Carlyle considers $2bn defence deal

The private equity firm with deep defence expertise is in talks to purchase Booz Allen Hamilton’s government consulting business.

The Carlyle Group is the latest private equity firm to consider acquiring the government consulting arm of global strategy and technology consulting firm Booz Allen Hamilton.

The Washington DC-based buyout firm, which has a long track record in the defence sector, is in discussions about a possible sale, an industry source told PEO. Should it come to fruition, the deal is likely to carry a $2 billion (€1.4 billion) price tag, according to a Wall Street Journal report.

The Booz Allen division on the table has annual contracts worth more than $2 billion with government agencies including the Pentagon, the Department of Homeland Security and intelligence services, according to the Journal.

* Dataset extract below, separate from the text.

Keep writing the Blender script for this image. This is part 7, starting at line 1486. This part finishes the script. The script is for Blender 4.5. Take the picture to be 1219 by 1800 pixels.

A Carlyle spokesman declined comment.

Carlyle already has some affiliation with the consulting firm, which employs more than 19,000 people on six continents. One of Carlyle’s associates in Spain, Javier Aguila, is a Booz Allen alumnus, as are two executives at its portfolio companies: Reid Jackson, the president of Dulles, Virginia-based Compusearch Software Systems, and Giorgio Anania, board member at Mainz, Germany-based Cube Optics.

The private equity firm also has extensive defence industry experience, and has held numerous portfolio companies that worked with the US government, such as EG&G Technical Services, which provided management, engineering, scientific, logistics and technical services to government agencies. Other prior defence holdings include Sippican, a designer and manufacturer of systems and products for anti-ship missile defence, anti-submarine warfare training and specialized meteorological and oceanographic data gathering and processing.

Carlyle has previously been a target of anti-war protestors for its links to the defence industry, though the bulk of its current aerospace and defence portfolio is weighted more toward aviation than defence. Its current defence investments include Combined Systems, which makes products for military and law enforcement markets including branded less-lethal munitions and anti-riot products; and DHS Technologies, which designs tactical shelters and integrated support trailers for the military, state and local governments and commercial purposes.